2012年3月13日(火)

日支事変戦没軍馬犬鳩慰霊碑

東京都文京区向丘2-38-22(光源寺)

日支事変戦没軍馬犬鳩慰霊碑

立派な梅に惹かれて駒込の大観音・光源寺に歩み入ると、児童公園になっている境内の中ほどに「慰霊埜(の)碑」「日支事變戦歿軍馬犬鳩」と彫られた石碑を見つけた。碑の中央には線刻の馬頭観音が描かれ、左下には「東都納札睦會」「維持昭和十四年五月建之」とある。

昭和12年(1937)の盧溝橋事件に始まる日中戦争に従軍した軍馬、軍犬、軍鳩たちの慰霊碑だ。

この碑が建てられた頃はまだ、日常生活でも農作業や交通手段などの労働力として動物たちが活躍をしていた。戦場に於いても、馬は移動や物資運搬の役を担い、犬は番犬や偵察犬として、鳩は伝書鳩として情報伝達の重要な任務を負っていた。
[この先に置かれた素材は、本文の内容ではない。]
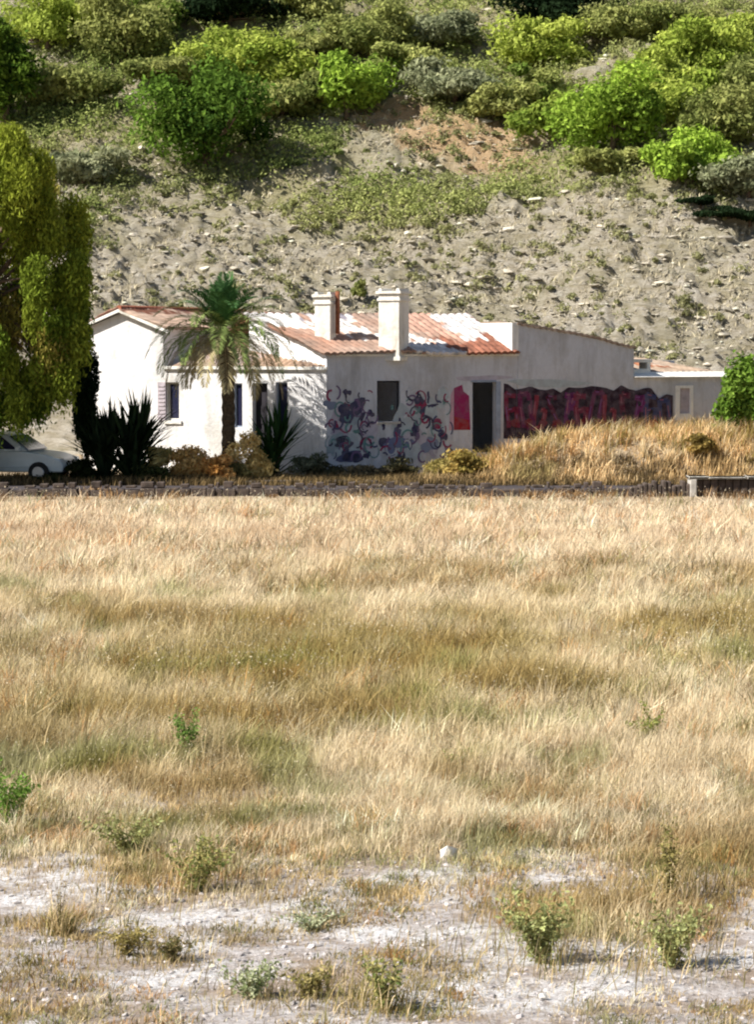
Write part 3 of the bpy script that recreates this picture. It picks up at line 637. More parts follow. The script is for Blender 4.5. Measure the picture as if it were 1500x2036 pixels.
for (p0, p1, y0, y1) in sc_:
    a0, a1 = sB(p0), sB(p1); zt_, zb_ = zB(910, y0), zB(910, y1 + 10); mb.col = (.30, .015, .10)
    mb.add([P2(a0, -.004, zb_), P2(a1 + .02, -.004, zb_), P2(a1 - .03, -.004, zb_ + .75 * (zt_ - zb_)), P2(a0 + .32, -.004, zt_ - .2), P2(a0 + .27, -.004, zt_), P2(a0, -.004, zt_ - .1)], [(0, 1, 2, 3, 4, 5)])
    mb.col = (.34, .012, .02); mb.add([P2(a0, -.006, zb_), P2(a1, -.006, zb_), P2(a1 - .05, -.006, zb_ + .3), P2(a0, -.006, zb_ + .42)], [(0, 1, 2, 3)])
    mb.col = (.62, .36, .42); mb.add([P2(a0 - .16, -.006, zb_), P2(a0 - .01, -.006, zb_), P2(a0 - .01, -.006, zt_ - .1), P2(a0 - .1, -.006, zt_ - .3)], [(0, 1, 2, 3)])
mb.build('graffiti', M_paint, house, col=True)['label'] = 'crimson painted panel left of the doorway'
mb = MB()
PALEB = (.44, .50, .52)
for k, (px, py, rx_, ry_) in enumerate([(672, 850, .25, .5), (705, 830, .3, .6), (690, 890, .45, .4), (735, 860, .25, .5), (800, 840, .3, .6), (845, 815, .4, .45), (830, 880, .45, .4), (870, 860, .3, .5), (815, 900, .4, .35), (960, 752, .9, .09), (1090, 762, 1.4, .12), (880, 790, .2, .3)]):
    blob(mb, sB(px), zB(px, py), rx_, ry_, (.003 if px < 1030 else .0225) + .0004 * k, PALEB if k % 3 else (.50, .46, .52), 300 + k)
for k, (px, py, rx_, ry_, cc) in enumerate([(690, 780, .12, .1, 0), (671, 856, .14, .2, 1), (667, 842, .06, .08, 1), (688, 808, .1, .13, 1), (836, 805, .18, .1, 1), (720, 828, .09, .14, 0), (738, 822, .09, .12, 0), (763, 848, .06, .09, 0),
      (795, 842, .08, .13, 0), (826, 855, .17, .2, 0), (700, 900, .22, .08, 0), (780, 810, .04, .1, 2), (712, 858, .12, .09, 2), (669, 875, .05, .1, 2), (882, 866, .12, .16, 0), (852, 790, .05, .16, 0), (884, 798, .05, .1, 2), (860, 806, .2, .04, 0), (800, 880, .3, .2, 3), (775, 890, .2, .2, 3), (730, 905, .12, .1, 0), (680, 825, .05, .12, 2)]):
    blob(mb, sB(px), zB(px, py), rx_, ry_, .0095 + .0004 * (k % 5), [(.03, .03, .08), (.26, .012, .06), (.10, .22, .20), (.14, .17, .30)][cc], 400 + k, wob=.5)
r_ = random.Random(9)
for k in range(22):
    px = r_.uniform(655, 890); py = r_.uniform(795, 915)
    if 735 < px < 812 and py < 852: continue
    blob(mb, sB(px), zB(px, py), r_.uniform(.1, .34), r_.uniform(.12, .3), .0105 + .0003 * (k % 6), r_.choice([(.20, .24, .34), (.09, .10, .19), (.30, .38, .42), (.42, .40, .48), (.05, .05, .10), (.22, .02, .07)]), 600 + k, 18, .4)
for k in range(120):
    px = r_.uniform(655, 897); py = r_.uniform(778, 912)
    if 742 < px < 802 and py < 845: continue
    s_, z_ = sB(px), zB(px, py); a0 = r_.uniform(0, 6); ra = r_.uniform(.08, .26)
    stroke(mb, [(s_ + ra * cos(a_) * .8, z_ + ra * sin(a_)) for a_ in np.linspace(a0, a0 + r_.uniform(1.5, 4.5), 8)], r_.uniform(.014, .036), .0125, r_.choice([(.03, .03, .07), (.05, .06, .14), (.28, .03, .09), (.12, .26, .25), (.56, .57, .60), (.16, .10, .20)]))
mb.build('graffiti', M_paint, house, col=True)['label'] = 'scattered small tags and pale bubbles'

# ------------------------------------------------------------------ low wall on the right, stone base
lw = empty('low_wall', (11, 63.7, 0), 'low concrete topped wall at the right edge of the field', 'wall')
mb = MB(); xa, xb = (1252 - CX) / F * 63.7, (1384 - CX) / F * 63.7
for k in range(14):
    a_ = xa + (xb - xa) * k / 14; mb.box(a_ + .005, a_ + (xb - xa) / 14 - .005, 63.55 + r_.uniform(-.03, .03), 64.0, -.2, .30 + r_.uniform(-.06, .12))
for k in range(30): mb.box(xb + .2 * k + .005, xb + .2 * k + .19, 63.58 + r_.uniform(-.03, .03), 64.0, -.2, .45)
mb.build('wall_base', M_stone, lw, bev=.03)
mb = MB(); mb.box(xb - .15, xb + .02, 63.45, 64.1, -.2, .46); mb.build('pier', M_conc, lw, bev=.02)
mb = MB(); q_ = xb - .2
while q_ < xb + 6:
    w_ = r_.uniform(.5, 1.1); mb.box(q_ + .006, q_ + w_ - .006, 63.42 + r_.uniform(0, .04), 64.1, .462, .51 + r_.uniform(0, .035)); q_ += w_; mb.build('coping', M_chim, lw, bev=.02)
sw = MB(); xx_ = -14.0
while xx_ < xa - .05:
    w_ = r_.uniform(.16, .42); sw.box(xx_ + .008, xx_ + w_ - .008, 63.6 + r_.uniform(-.05, .05), 63.98, -.2, .17 + r_.uniform(-.02, .05))
    if r_.random() < .75: sw.box(xx_ + .03, xx_ + w_ - r_.uniform(.03, .1), 63.64 + r_.uniform(-.03, .05), 63.95, .222, .27 + r_.uniform(0, .12))
    xx_ += w_
tag(sw.build('stone_wall', M_stone, bev=.02), 'low dark dry stone edging between the field and the road', 'wall')
# kerb of the road in the middle
kb = MB()
for k in range(38): 
    a_ = -13 + .42 * k; kb.box(a_, a_ + .40, 68.7 + r_.uniform(-.02, .02), 68.95, -.1, .11 + r_.uniform(-.02, .03))
tag(kb.build('kerb', simple('kerb_stone', (.13, .11, .095), .9, .5, 4), bev=.015), kind='structure')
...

近代兵器や無線設備などの発達によってその役目を終えることになる彼らが、最後の活躍をした時期でもある。

軍用動物の慰霊碑が建てられると言うことは、「共に生きる仲間」として動物たちに対しても平等に接する優しい心が残っていた古き良き時代だったのだな、と考えたいのだが物事はそれほど簡単にはいかないものだ。「共に生きる仲間」は「共に戦う仲間」でもある。

「馬犬鳩たちもお国のために身を捧げて戦っている。われわれも後れを取ってはなるまいぞ。」

そんな声がどこからか聞こえてくる。無謀な戦いへと盲進したあの時代の忘れかけていた記憶を、この碑は静かに伝えているのだ。